▶ **Records for processing**:
=======

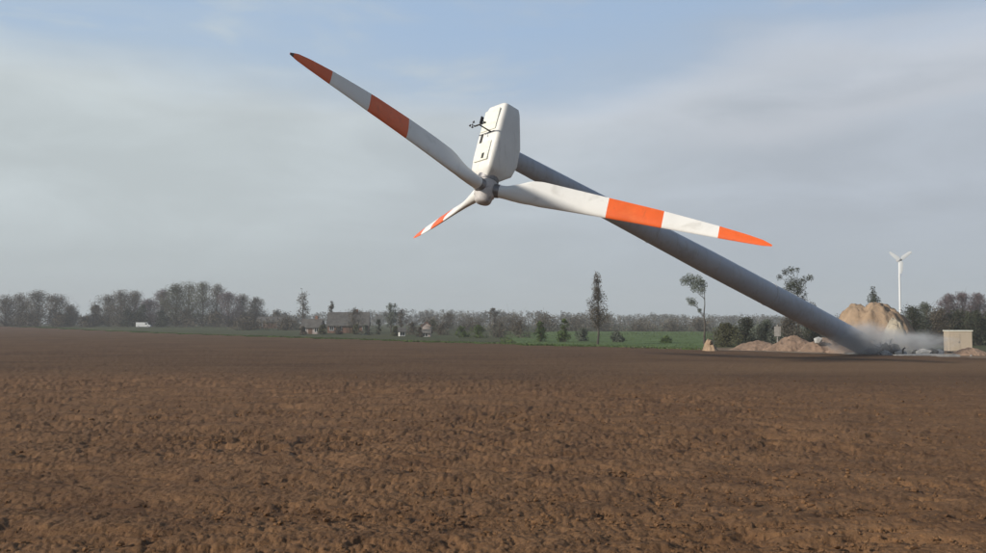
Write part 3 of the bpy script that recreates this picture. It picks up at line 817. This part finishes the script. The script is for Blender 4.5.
# far wood: one mass nobody could count
rng = np.random.default_rng(21); mb = MB()
for i in range(900):
    px = rng.uniform(60, 1120); Y = rng.uniform(760, 980); X = (px - 493) / F_PX * Y
    th_ = float(np.interp(px, [0, 250, 420, 500, 700, 780, 1000], [9, 10, 13, 14, 10, 10, 12])) * rng.uniform(.75, 1.12)
    cl = []
    for k in range(6):
        cl.append((Vector((X + rng.normal(0, 3), Y + rng.normal(0, 3), float(zf(X, Y)) + rng.uniform(.12, .82) * th_)), rng.uniform(1.8, 3.2)))
    foliage(mb, cl, 130, .75, rng)
o = mb.build('far_wood', M['wood']); tag(o, 'low grey brown wood closing the horizon behind the village', 'wood', kind='stuff')


# ------------------------------------------------------------------ houses
def house(px, Y, wpx, wall_h, roof_h, depth, wall, roof, name, label, rz=0.0, chim=True, nwin=3, hip=0.0):
    X, Y, z0 = G(px, Y); W = wpx / F_PX * Y
    r = empty(name, (X, Y, z0), rz); tag(r, label, 'house' if 'shed' not in name else 'shed', 'village buildings')
    mb = MB(); w2, d2 = W / 2, depth / 2
    vs = [(-w2, -d2, -.3), (w2, -d2, -.3), (w2, d2, -.3), (-w2, d2, -.3), (-w2, -d2, wall_h), (w2, -d2, wall_h), (w2, d2, wall_h), (-w2, d2, wall_h), (-w2, 0, wall_h + roof_h * .97), (w2, 0, wall_h + roof_h * .97)]
    mb.add(vs, [(0, 1, 5, 4), (1, 2, 6, 9, 5), (2, 3, 7, 6), (3, 0, 4, 8, 7)])
    mb.build('wall', wall, r)
    mb = MB(); o_ = .45; t_ = .18; e = roof_h / d2 * o_
    def slab(sg):
        a = [(-w2 - o_ * .6, sg * (d2 + o_), wall_h - e), (w2 + o_ * .6, sg * (d2 + o_), wall_h - e), (w2 + o_ * .6 - hip, 0, wall_h + roof_h), (-w2 - o_ * .6 + hip, 0, wall_h + roof_h)]
        b = [(p[0], p[1], p[2] + t_) for p in a]
        mb.add(a + b, [(0, 1, 2, 3), (4, 5, 6, 7), (0, 1, 5, 4), (1, 2, 6, 5), (2, 3, 7, 6), (3, 0, 4, 7)])
    slab(1); slab(-1)
    rf = mb.build('roof', roof, r)
    if chim:
        mb = MB(); mb.box((w2 * .4, 0.2, wall_h + roof_h + .3), (.7, .7, 1.4)); mb.build('chimney', M['brick'], rf)
    for i in range(nwin):
        xx = -w2 + W * (i + .5) / nwin
        if i == nwin // 2 and nwin > 1:
            mb = MB(); mb.box((xx, -d2 - .03, 1.0), (1.0, .1, 2.0)); mb.build('door', M['door'], r)
            continue
        mb = MB(); zc = wall_h * .55
        for (cx, cz, dx_, dz_) in ((0, .55, 1.2, .1), (0, -.55, 1.2, .1), (-.55, 0, .1, 1.0), (.55, 0, .1, 1.0), (0, 0, .07, 1.0)):
            mb.box((xx + cx, -d2 - .03, zc + cz), (dx_, .12, dz_))
        wn = mb.build('window', M['frame'], r)
        mb = MB(); mb.box((xx, -d2 - .005, zc), (1.0, .06, 1.0)); mb.build('pane', M['glass'], wn)
    return r


house(349, 290, 40, 2.3, 3.4, 8, M['brick'], M['roof'], 'brick_house', 'brick house with a long dark roof in the village', rz=.08, nwin=5)
house(313, 270, 19, 1.9, 1.9, 5, M['render'], M['roof'], 'pink_house', 'small pale pink walled house left of the brick house', rz=-.1, chim=True, nwin=3)
house(427, 330, 7, 1.8, 1.0, 2.6, M['render'], M['roofred'], 'white_house', 'small white house with red roof between the trees', rz=1.45, nwin=1, chim=False)
house(272, 395, 26, 2.4, 1.9, 9, M['door'], M['roof'], 'long_shed', 'long low dark shed at the end of the tree row', rz=.05, chim=False, nwin=3)
house(402, 232, 6, 1.2, .6, 1.8, M['whitewall'], M['roof'], 'garden_shed', 'tiny white shed at the field edge right of the brick house', rz=.2, chim=False, nwin=1)
house(426, 226, 10, 1.0, .5, 1.6, M['render'], M['roof'], 'garden_shed', 'tiny pale shed in front of the white gabled house', rz=-.1, chim=False, nwin=1)

# ------------------------------------------------------------------ white van by the trees
X, Y, z0 = G(144, 405)
van = empty('van', (X, Y, z0), .12); tag(van, 'white van parked in front of the left tree row', 'van')
mb = MB(); prof = [(-2.8, .35), (2.75, .35), (2.8, 1.0), (2.1, 1.2), (1.55, 2.1), (-2.7, 2.15), (-2.8, 2.0)]
vs = [(p[0], s * .95, p[1]) for s in (-1, 1) for p in prof]; k = len(prof)
mb.add(vs, [tuple(range(k)), tuple(range(k, 2 * k))[::-1]] + [(i, i + k, (i + 1) % k + k, (i + 1) % k) for i in range(k)])
mb.build('body', M['carwhite'], van, bevel=.08)
mb = MB(); mb.add([(1.62, -.8, 2.02), (1.62, .8, 2.02), (2.12, .8, 1.24), (2.12, -.8, 1.24)], [(0, 1, 2, 3)]); mb.build('windscreen', M['glass'], van, loc=(.02, 0, .02))
for s in (-1, 1):
    mb = MB(); mb.box((1.15, s * .955, 1.6), (.75, .03, .55)); mb.build('side_window', M['glass'], van)
    for xx in (-1.8, 1.8):
        mb = MB(); mb.tube([(xx, s * .75, .36), (xx, s * .99, .36)], [.36, .36], 18); wh = mb.build('wheel', M['tyre'], van)
        mb = MB(); mb.tube([(xx, s * .985, .36), (xx, s * 1.0, .36)], [.2, .2], 14); mb.build('rim', M['frame'], wh)


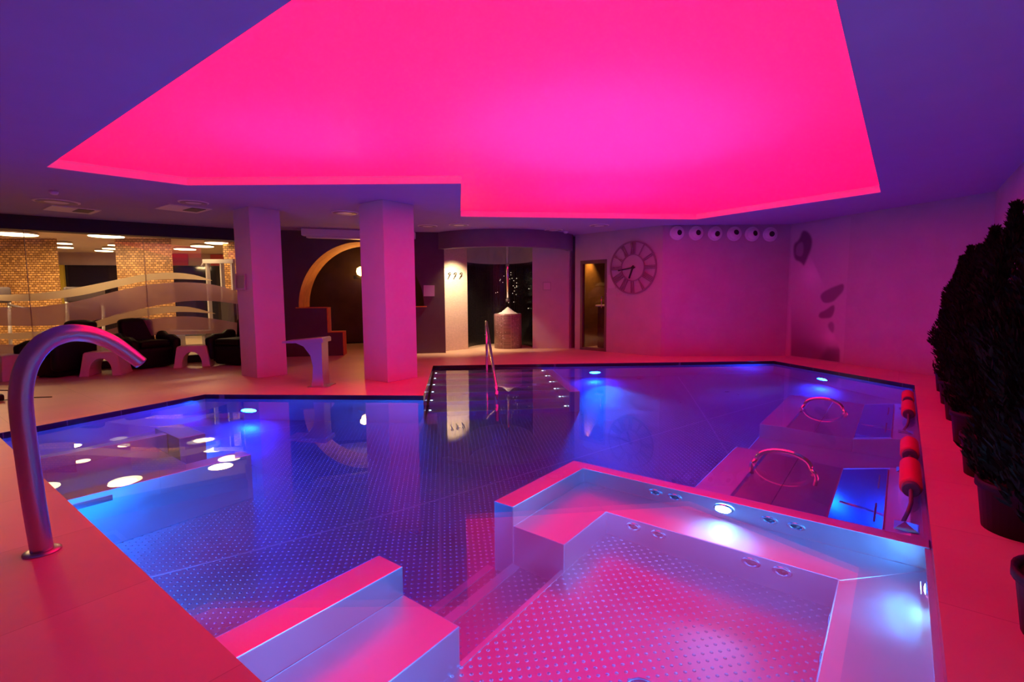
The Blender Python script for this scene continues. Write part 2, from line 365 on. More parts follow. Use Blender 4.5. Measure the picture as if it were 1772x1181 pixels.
# walls
WT = .12
def wall(name, a, b, z0=0.0, z1=CEIL, m=None, side=1, th=WT):
    a = Vector((a[0], a[1])); b = Vector((b[0], b[1])); d = (b - a).normalized(); nn = Vector((d.y, -d.x)) * side * th
    return struct(name, MB().prism([a, b, b + nn, a + nn], z0, z1), m or M['wall'])
RECALC = True
wall('wall_right', (-3.0, -.95), (9.86, -.95), side=1)
wall('wall_mural', (9.86, -.95), (11.8, 1.9), side=1)
wall('wall_vents', (11.8, 1.9), (10.23, 3.97), side=1)
wall('wall_back', (-3.0, 13.2), (-3.0, -.95), side=1)
# clock wall with the opening of door_1
CW_A, CW_B = (10.23, 3.97), (10.50, 6.20)
dA, dB = PV(1050, 500, CW_A, CW_B), PV(1004, 500, CW_A, CW_B)
wall('wall_clock', CW_A, (dA.x, dA.y)); 
wall('wall_corner', (dB.x, dB.y), CW_B)
wall('wall_lintel', (dA.x, dA.y), (dB.x, dB.y), 2.09, CEIL)
# dark arch wall: plan line, stepped opening with a round arch
AW_A, AW_B = (5.45, 10.70), (8.15, 8.19)
awd = (Vector(AW_B) - Vector(AW_A)); awl = awd.length; awd.normalize()
def aw(px, py):
    p = PV(px, py, AW_A, AW_B); return ((Vector((p.x, p.y)) - Vector(AW_A)).dot(awd), p.z)
sL, zS = aw(517, 533); sR, _ = aw(734, 533); cs, rr = (sL + sR) / 2, (sR - sL) / 2
sTop, zTop = aw(624, 419); ry = zTop - zS
s1, z1 = aw(568, 575); s2, _ = aw(594, 575)
prof = [(0, 0), (s2, 0), (s2, z1), (s1, z1), (s1, zS), (sL, zS)]
prof += [(cs - rr * math.cos(PI * i / 40), zS + ry * math.sin(PI * i / 40)) for i in range(1, 40)]
m1, m2 = cs + (cs - s1) * .5, cs + (cs - s2) * .45
prof += [(sR, zS), (sR - .25, zS), (sR - .25, 0), (awl, 0), (awl, CEIL), (0, CEIL)]
dn = Vector((awd.y, -awd.x)); dn = dn if dn.dot(Vector((0, 0)) - Vector(AW_A)) > 0 else -dn
mb = MB().extr(prof, (awd.x, awd.y, 0), (0, 0, 1), (AW_A[0], AW_A[1], 0), (-dn.x, -dn.y, 0), .40)
aw_o = struct('wall_arch', mb, M['wall_dark'])
aw_o.data.materials.append(M['orange'])
npf = len(prof)
for p in aw_o.data.polygons:      # the reveal of the opening is ochre
    if len(p.vertices) == 4:
        c = Vector(p.center) ; k = (Vector((c.x, c.y)) + Vector((aw_o.location.x, aw_o.location.y)) - Vector(AW_A)).dot(awd); zc = c.z + aw_o.location.z
        if .05 < k < awl - .05 and .0 < zc < CEIL - .05: p.material_index = 1
# the ochre lining of the arch runs on behind the wall
ao = Vector((AW_A[0], AW_A[1], 0)) - Vector((dn.x, dn.y, 0)) * .41; Ad = Vector((awd.x, awd.y, 0)); mb = MB(); rg = []
for dpt in (0, .62):
    rg.append([ao - Vector((dn.x, dn.y, 0)) * dpt + Ad * (cs - (rr + e_) * math.cos(PI * i / 40)) + Vector((0, 0, zS + (ry + e_) * math.sin(PI * i / 40))) for e_, order in ((0.0, 1), (.06, -1)) for i in (range(41) if order == 1 else range(40, -1, -1))])
mb.ring(rg, smooth=False); struct('trim_9', mb, M['orange'])
# outline strip of the stepped parapet
mb = MB()
org = Vector((AW_A[0], AW_A[1], 0)) + Vector((dn.x, dn.y, 0)) * .004
def aws(s0, za, s1_, zb): mb.extr([(min(s0, s1_) - .012, min(za, zb) - .012), (max(s0, s1_) + .012, min(za, zb) - .012), (max(s0, s1_) + .012, max(za, zb) + .012), (min(s0, s1_) - .012, max(za, zb) + .012)], (awd.x, awd.y, 0), (0, 0, 1), org, (dn.x, dn.y, 0), .01)
aws(sL - .05, zS, s1, zS); aws(s1, z1, s1, zS); aws(s1, z1, s2, z1); aws(s2, 0.02, s2, z1); aws(sR - .2, zS, sR + .05, zS)
struct('trim_2', mb, M['orange'])
# joins glass wall and arch wall
wall('wall_join', GL_B, AW_A, side=-1)
# lounge behind the arch
mb = MB()
q = [Vector(AW_A) - dn * .4 - awd * .6, Vector(AW_A) - dn * 3.2 - awd * .6, Vector(AW_B) - dn * 3.2 , Vector(AW_B) - dn * .4]
for i in range(3): mb.add([(*q[i], 0), (*q[i + 1], 0), (*q[i + 1], CEIL), (*q[i], CEIL)], [(0, 1, 2, 3)])
struct('wall_lounge', mb, M['wood'])
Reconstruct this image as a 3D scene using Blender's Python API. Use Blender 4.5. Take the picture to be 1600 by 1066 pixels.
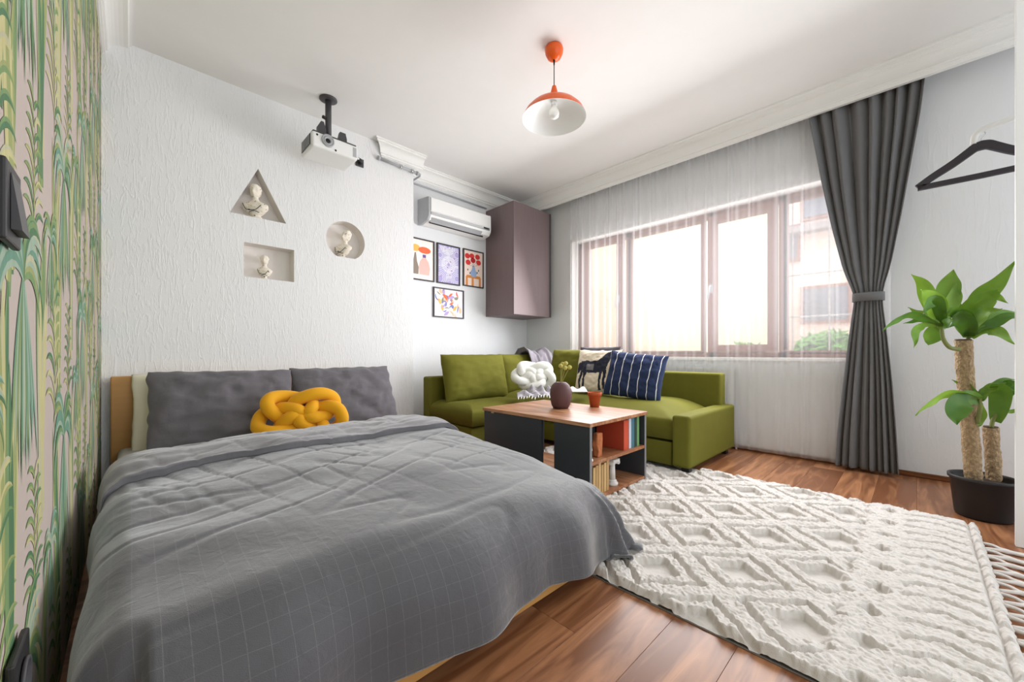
import bpy, bmesh, math, random
from math import sin, cos, pi, atan2, sqrt, exp
from mathutils import Vector, Matrix, noise
import numpy as np
random.seed(7)
for o in list(bpy.data.objects): bpy.data.objects.remove(o)
SC = bpy.context.scene
COL = SC.collection

# ------------------------------------------------------------ camera
F, HZ, CAMH = 613.0, 552.0, 0.8            # focal length and horizon in pixels of the 1600 x 1066 frame
TH = atan2(595, 613); S_, C_ = sin(TH), cos(TH)
cam = bpy.data.cameras.new('camera'); camo = bpy.data.objects.new('camera', cam); COL.objects.link(camo)
cam.sensor_width = 36.0; cam.lens = 36.0 * F / 1600
cam.shift_y = (HZ - 533) / 1600
cam.clip_start = 0.02
camo.location = (0, 0, CAMH)
camo.rotation_euler = (pi / 2, 0, -(pi / 2 - (pi / 2 - TH)))
camo.rotation_euler = (pi / 2, 0, -TH)
SC.camera = camo

def ray(u, v):
    r = (u - 800) / F
    return Vector((C_ * r + S_, -S_ * r + C_, (HZ - v) / F))
O = Vector((0, 0, CAMH))
def P(u, v, d): return O + ray(u, v) * d
def AX(u, v, x): R = ray(u, v); return O + R * (x / R.x)
def AY(u, v, y): R = ray(u, v); return O + R * (y / R.y)
def AZ(u, v, z): R = ray(u, v); return O + R * ((z - CAMH) / R.z)

# ------------------------------------------------------------ world, sun, exposure
W = bpy.data.worlds.new('world'); SC.world = W; W.use_nodes = True
bg = W.node_tree.nodes['Background']; bg.inputs[0].default_value = (0.90, 0.95, 1.0, 1); bg.inputs[1].default_value = 1.2
sun = bpy.data.lights.new('sun', 'SUN'); suno = bpy.data.objects.new('sun', sun); COL.objects.link(suno)
sun.energy = 0.7; sun.angle = 0.02; sun.color = (1.0, 0.95, 0.86)
suno.rotation_euler = Vector((0.58, -0.2, -0.78)).to_track_quat('-Z', 'Y').to_euler()
day = bpy.data.lights.new('window_daylight', 'AREA'); dayo = bpy.data.objects.new('window_daylight', day); COL.objects.link(dayo)
day.shape = 'RECTANGLE'; day.size = 2.4; day.size_y = 1.1; day.energy = 33; day.color = (0.975, 0.975, 1.0)      # daylight coming in through the window opening
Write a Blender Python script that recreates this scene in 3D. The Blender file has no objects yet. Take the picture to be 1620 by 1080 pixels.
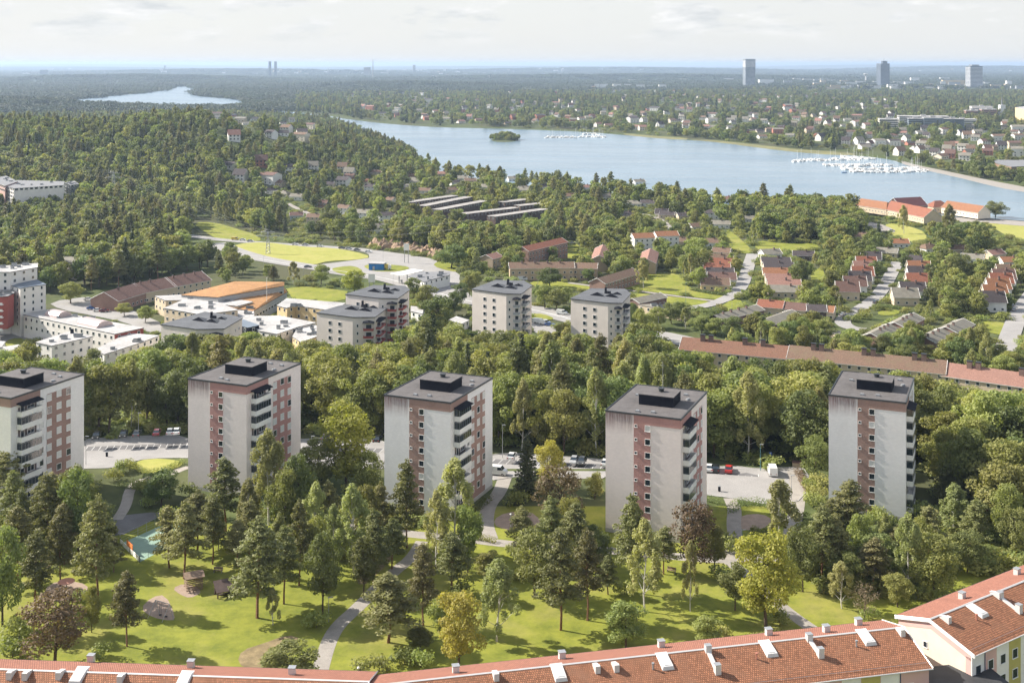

=======

▶ **Prompt**: Return every line from the records above that holds the word "this".

▶ **Task solution**:
Write part 3 of the bpy script that recreates this picture. It picks up at line 817. This part finishes the script. The script is for Blender 4.5.
The Blender Python script for this scene continues. Write part 2, from line 365 on. More parts follow. Use Blender 4.5. Measure the picture as if it were 1772x1181 pixels.
Reconstruct this image as a 3D scene using Blender's Python API. Use Blender 4.5. Take the picture to be 1600 by 1066 pixels.
Write a Blender Python script that recreates this scene in 3D. The Blender file has no objects yet. Take the picture to be 1620 by 1080 pixels.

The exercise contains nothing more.